• _Work required_:
Repeat the full listing below verbatim and keep the images out.

• _Dataset excerpt_:
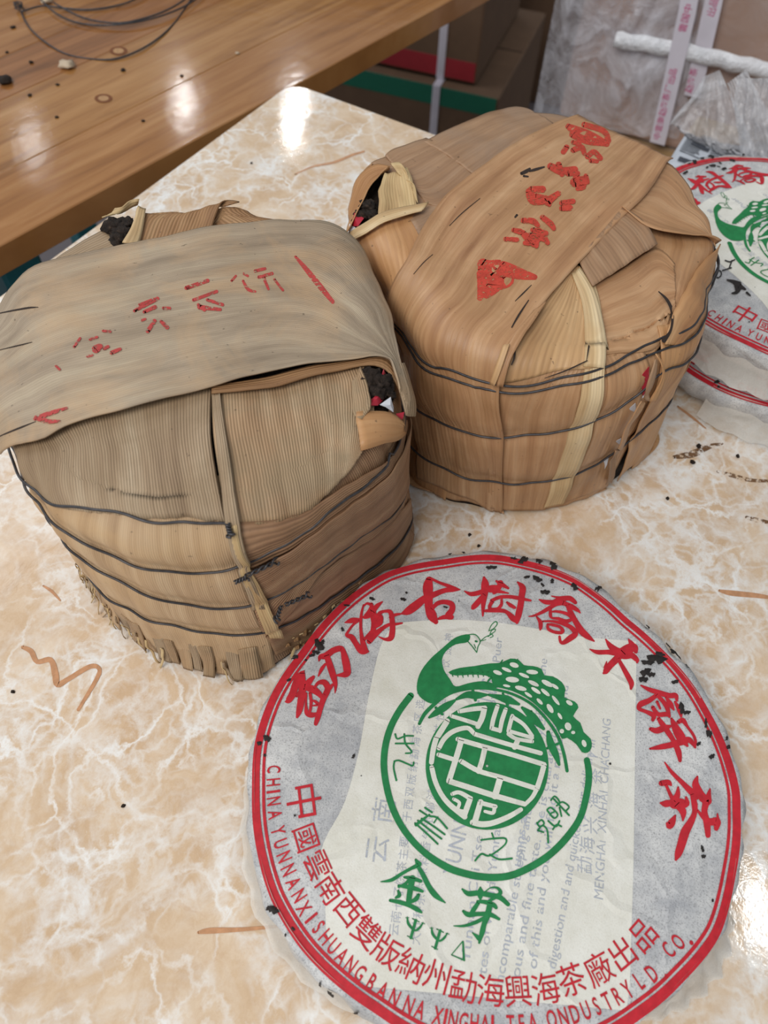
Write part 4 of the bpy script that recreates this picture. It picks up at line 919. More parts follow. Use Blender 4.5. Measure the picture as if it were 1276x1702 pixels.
titles = [
 (A_, [[(405,750,10),(420,710,40),(470,700,55),(540,650,50),(600,630,50),(632,640,40),(660,740,62),(675,820,62),(668,875,56),(570,888,12)],
  [(480,700,45),(510,790,55),(545,900,52),(565,980,32),(560,1060,6)], [(400,895,10),(430,830,30),(465,780,20)],
  [(262,845,12),(215,900,60),(180,980,60),(150,1070,60),(110,1130,50),(80,1142,8)], [(245,870,45),(245,1000,60),(235,1120,60),(215,1230,50),(195,1290,20)],
  [(190,1090,20),(250,1020,50),(310,950,50),(352,903,26)], [(270,1000,50),(340,1020,60),(400,1060,50),(430,1100,30)],
  [(360,1010,20),(400,960,30),(460,958,50),(490,1020,50),(450,1110,50),(420,1200,45),(395,1290,45),(375,1355,32)],
  [(285,1060,15),(280,1170,20),(290,1250,40),(340,1270,45),(395,1255,20)], [(320,1060,25),(330,1150,26),(320,1230,22)],
  [(340,1130,14),(370,1140,24),(395,1170,24),(350,1180,12)], [(460,1070,20),(510,1010,36),(550,960,8)]]),
 (A_, [[(655,380,8),(720,360,45),(790,350,26),(802,345,10)], [(790,360,20),(735,400,20),(690,460,20),(672,500,28),(720,520,46),(760,580,45),(810,650,52),(860,655,45),(885,660,10)],
  [(835,210,15),(815,290,22),(808,380,25),(812,480,28),(830,580,45),(850,650,50)], [(835,220,15),(870,195,20),(910,220,30),(895,290,60),(845,325,36),(825,320,8)],
  [(910,200,25),(925,290,56),(932,380,40),(925,470,45),(905,540,40)], [(920,270,46),(970,215,36),(1015,180,12)],
  [(840,545,25),(880,505,32),(940,430,25),(985,380,56),(1000,320,36),(958,345,36),(990,290,32),(1040,270,24),(1095,282,38),(1112,380,44),(1112,470,48),(1095,530,46),(1040,540,24),(980,515,8)],
  [(890,560,45),(940,500,50),(1010,440,35),(1080,400,28),(1140,395,24),(1205,385,15)], [(1090,330,20),(1140,305,26),(1200,295,12)]]),
 (B_, [[(85,412,12),(140,390,56),(210,340,62),(280,285,50),(360,250,42),(450,215,36),(530,205,36),(582,208,8)], [(320,125,50),(310,190,75),(315,280,62),(320,360,60),(345,430,72),(378,482,34)],
  [(330,110,20),(400,145,20),(480,175,26),(540,200,30)], [(345,370,25),(390,325,32),(450,312,34),(510,330,40),(515,380,44),(480,430,46),(510,448,26)], [(400,455,18),(450,440,32),(512,440,32)]]),
 (B_, [[(785,105,18),(795,160,56),(790,240,50),(780,320,36),(775,430,12)], [(620,220,8),(680,245,32),(770,225,36),(840,195,42),(900,190,36)], [(785,250,28),(730,320,42),(690,360,34),(680,365,10)],
  [(890,135,15),(930,160,34),(990,195,18)], [(925,150,40),(905,205,34),(870,235,24)], [(830,225,12),(890,220,28),(992,238,10)], [(850,300,24),(920,272,26),(1000,268,26),(1080,280,28),(1180,300,16)],
  [(855,310,28),(835,345,26),(840,372,24),(900,370,24),(932,335,24),(935,295,18)], [(785,388,18),(850,385,28),(930,385,30),(980,400,28),(1030,450,44),(1065,485,18)],
  [(1070,145,12),(1112,190,46),(1105,260,46),(1095,340,46),(1075,430,46),(1065,488,22)], [(980,315,15),(1010,340,28),(1045,360,22)]]),
 (C_, [[(280,130,10),(350,145,22),(410,150,40),(470,155,44),(520,195,32)], [(155,165,12),(220,190,40),(300,190,40),(360,165,50),(400,190,46)], [(400,200,42),(330,210,36),(250,255,36),(170,300,28),(100,328,18),(50,335,8)],
  [(400,200,38),(480,235,42),(540,270,32),(570,300,10)], [(440,220,36),(480,310,46),(530,400,50),(580,480,60),(640,535,50),(710,585,12)],
  [(270,250,20),(268,320,30),(285,350,20),(350,358,28),(420,385,36),(480,365,28),(470,330,36),(410,300,28),(330,285,22),(285,288,16)], [(130,340,15),(165,390,36),(170,440,34),(165,470,15)],
  [(190,385,15),(290,385,22),(400,410,34),(480,450,40),(520,510,50),(460,560,52),(400,600,36),(370,590,26),(360,540,22)], [(240,415,20),(246,460,28),(300,490,28),(370,500,30),(392,478,32),(360,440,26),(290,420,26),(250,415,18)]]),
 (C_, [[(665,665,8),(740,695,38),(850,695,42),(960,700,64),(1050,665,84),(1110,650,74),(1130,690,36)], [(1055,565,10),(1085,610,46),(1110,660,56)], [(825,565,10),(870,630,46),(930,680,64),(1010,720,80),(1090,730,54),(1140,775,40),(1142,800,18)],
  [(1000,700,56),(940,760,62),(870,830,58),(825,890,50),(805,908,20)], [(835,790,8),(825,850,36)], [(950,760,28),(1000,850,38),(1050,940,46),(1085,1010,46),(1080,1065,22)]]),
 (D_, [[(130,105,12),(200,140,32),(290,170,40),(380,195,40),(435,195,40),(448,240,18)], [(270,190,32),(200,240,40),(130,270,46),(112,310,30),(170,335,28),(240,370,40),(235,410,26)], [(270,190,28),(320,240,32),(360,300,36),(382,380,22)],
  [(235,300,30),(280,360,34),(350,360,36),(380,375,18)], [(272,250,22),(300,310,16)], [(350,210,15),(390,270,40),(420,320,15)], [(430,250,15),(470,320,40),(485,380,18)], [(285,400,28),(320,450,42),(370,520,42),(420,600,36),(460,690,46),(475,770,26)],
  [(215,490,28),(270,505,46),(340,480,46),(395,465,18)], [(210,665,15),(300,650,40),(400,630,46),(500,600,54),(560,590,44),(610,655,14)], [(400,400,20),(430,470,54),(480,560,72),(540,640,18)], [(460,430,30),(500,415,40),(540,470,22),(590,540,22),(612,600,22),(605,650,18)]]),
 (D_, [[(340,785,10),(400,870,28),(490,960,36),(570,1040,50),(620,1080,64)], [(628,912,16),(612,980,54),(650,1060,60),(700,1130,54),(690,1220,46),(712,1320,52),(722,1430,40)], [(740,1020,12),(725,1090,44),(725,1140,44),(670,1105,50)],
  [(580,1070,30),(602,1150,46),(603,1230,40),(570,1310,54),(520,1400,70),(490,1500,66),(460,1590,56),(438,1645,20)], [(630,1210,18),(680,1270,32),(740,1310,54),(800,1310,62),(795,1370,36)], [(805,1240,12),(810,1300,28)],
  [(310,970,42),(370,965,46),(395,985,18)], [(350,985,22),(380,1050,26),(410,1130,36),(350,1150,54),(305,1145,18)], [(458,1005,15),(450,1080,46),(405,1150,62),(480,1150,80),(535,1150,44),(528,1095,18)], [(450,1160,50),(500,1220,54),(500,1300,12)], [(432,1255,15),(405,1310,54),(380,1345,54),(360,1325,20)]]),
]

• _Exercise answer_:
Write part 4 of the bpy script that recreates this picture. It picks up at line 919. More parts follow. Use Blender 4.5. Measure the picture as if it were 1276x1702 pixels.
titles = [
 (A_, [[(405,750,10),(420,710,40),(470,700,55),(540,650,50),(600,630,50),(632,640,40),(660,740,62),(675,820,62),(668,875,56),(570,888,12)],
  [(480,700,45),(510,790,55),(545,900,52),(565,980,32),(560,1060,6)], [(400,895,10),(430,830,30),(465,780,20)],
  [(262,845,12),(215,900,60),(180,980,60),(150,1070,60),(110,1130,50),(80,1142,8)], [(245,870,45),(245,1000,60),(235,1120,60),(215,1230,50),(195,1290,20)],
  [(190,1090,20),(250,1020,50),(310,950,50),(352,903,26)], [(270,1000,50),(340,1020,60),(400,1060,50),(430,1100,30)],
  [(360,1010,20),(400,960,30),(460,958,50),(490,1020,50),(450,1110,50),(420,1200,45),(395,1290,45),(375,1355,32)],
  [(285,1060,15),(280,1170,20),(290,1250,40),(340,1270,45),(395,1255,20)], [(320,1060,25),(330,1150,26),(320,1230,22)],
  [(340,1130,14),(370,1140,24),(395,1170,24),(350,1180,12)], [(460,1070,20),(510,1010,36),(550,960,8)]]),
 (A_, [[(655,380,8),(720,360,45),(790,350,26),(802,345,10)], [(790,360,20),(735,400,20),(690,460,20),(672,500,28),(720,520,46),(760,580,45),(810,650,52),(860,655,45),(885,660,10)],
  [(835,210,15),(815,290,22),(808,380,25),(812,480,28),(830,580,45),(850,650,50)], [(835,220,15),(870,195,20),(910,220,30),(895,290,60),(845,325,36),(825,320,8)],
  [(910,200,25),(925,290,56),(932,380,40),(925,470,45),(905,540,40)], [(920,270,46),(970,215,36),(1015,180,12)],
  [(840,545,25),(880,505,32),(940,430,25),(985,380,56),(1000,320,36),(958,345,36),(990,290,32),(1040,270,24),(1095,282,38),(1112,380,44),(1112,470,48),(1095,530,46),(1040,540,24),(980,515,8)],
  [(890,560,45),(940,500,50),(1010,440,35),(1080,400,28),(1140,395,24),(1205,385,15)], [(1090,330,20),(1140,305,26),(1200,295,12)]]),
 (B_, [[(85,412,12),(140,390,56),(210,340,62),(280,285,50),(360,250,42),(450,215,36),(530,205,36),(582,208,8)], [(320,125,50),(310,190,75),(315,280,62),(320,360,60),(345,430,72),(378,482,34)],
  [(330,110,20),(400,145,20),(480,175,26),(540,200,30)], [(345,370,25),(390,325,32),(450,312,34),(510,330,40),(515,380,44),(480,430,46),(510,448,26)], [(400,455,18),(450,440,32),(512,440,32)]]),
 (B_, [[(785,105,18),(795,160,56),(790,240,50),(780,320,36),(775,430,12)], [(620,220,8),(680,245,32),(770,225,36),(840,195,42),(900,190,36)], [(785,250,28),(730,320,42),(690,360,34),(680,365,10)],
  [(890,135,15),(930,160,34),(990,195,18)], [(925,150,40),(905,205,34),(870,235,24)], [(830,225,12),(890,220,28),(992,238,10)], [(850,300,24),(920,272,26),(1000,268,26),(1080,280,28),(1180,300,16)],
  [(855,310,28),(835,345,26),(840,372,24),(900,370,24),(932,335,24),(935,295,18)], [(785,388,18),(850,385,28),(930,385,30),(980,400,28),(1030,450,44),(1065,485,18)],
  [(1070,145,12),(1112,190,46),(1105,260,46),(1095,340,46),(1075,430,46),(1065,488,22)], [(980,315,15),(1010,340,28),(1045,360,22)]]),
 (C_, [[(280,130,10),(350,145,22),(410,150,40),(470,155,44),(520,195,32)], [(155,165,12),(220,190,40),(300,190,40),(360,165,50),(400,190,46)], [(400,200,42),(330,210,36),(250,255,36),(170,300,28),(100,328,18),(50,335,8)],
  [(400,200,38),(480,235,42),(540,270,32),(570,300,10)], [(440,220,36),(480,310,46),(530,400,50),(580,480,60),(640,535,50),(710,585,12)],
  [(270,250,20),(268,320,30),(285,350,20),(350,358,28),(420,385,36),(480,365,28),(470,330,36),(410,300,28),(330,285,22),(285,288,16)], [(130,340,15),(165,390,36),(170,440,34),(165,470,15)],
  [(190,385,15),(290,385,22),(400,410,34),(480,450,40),(520,510,50),(460,560,52),(400,600,36),(370,590,26),(360,540,22)], [(240,415,20),(246,460,28),(300,490,28),(370,500,30),(392,478,32),(360,440,26),(290,420,26),(250,415,18)]]),
 (C_, [[(665,665,8),(740,695,38),(850,695,42),(960,700,64),(1050,665,84),(1110,650,74),(1130,690,36)], [(1055,565,10),(1085,610,46),(1110,660,56)], [(825,565,10),(870,630,46),(930,680,64),(1010,720,80),(1090,730,54),(1140,775,40),(1142,800,18)],
  [(1000,700,56),(940,760,62),(870,830,58),(825,890,50),(805,908,20)], [(835,790,8),(825,850,36)], [(950,760,28),(1000,850,38),(1050,940,46),(1085,1010,46),(1080,1065,22)]]),
 (D_, [[(130,105,12),(200,140,32),(290,170,40),(380,195,40),(435,195,40),(448,240,18)], [(270,190,32),(200,240,40),(130,270,46),(112,310,30),(170,335,28),(240,370,40),(235,410,26)], [(270,190,28),(320,240,32),(360,300,36),(382,380,22)],
  [(235,300,30),(280,360,34),(350,360,36),(380,375,18)], [(272,250,22),(300,310,16)], [(350,210,15),(390,270,40),(420,320,15)], [(430,250,15),(470,320,40),(485,380,18)], [(285,400,28),(320,450,42),(370,520,42),(420,600,36),(460,690,46),(475,770,26)],
  [(215,490,28),(270,505,46),(340,480,46),(395,465,18)], [(210,665,15),(300,650,40),(400,630,46),(500,600,54),(560,590,44),(610,655,14)], [(400,400,20),(430,470,54),(480,560,72),(540,640,18)], [(460,430,30),(500,415,40),(540,470,22),(590,540,22),(612,600,22),(605,650,18)]]),
 (D_, [[(340,785,10),(400,870,28),(490,960,36),(570,1040,50),(620,1080,64)], [(628,912,16),(612,980,54),(650,1060,60),(700,1130,54),(690,1220,46),(712,1320,52),(722,1430,40)], [(740,1020,12),(725,1090,44),(725,1140,44),(670,1105,50)],
  [(580,1070,30),(602,1150,46),(603,1230,40),(570,1310,54),(520,1400,70),(490,1500,66),(460,1590,56),(438,1645,20)], [(630,1210,18),(680,1270,32),(740,1310,54),(800,1310,62),(795,1370,36)], [(805,1240,12),(810,1300,28)],
  [(310,970,42),(370,965,46),(395,985,18)], [(350,985,22),(380,1050,26),(410,1130,36),(350,1150,54),(305,1145,18)], [(458,1005,15),(450,1080,46),(405,1150,62),(480,1150,80),(535,1150,44),(528,1095,18)], [(450,1160,50),(500,1220,54),(500,1300,12)], [(432,1255,15),(405,1310,54),(380,1345,54),(360,1325,20)]]),
]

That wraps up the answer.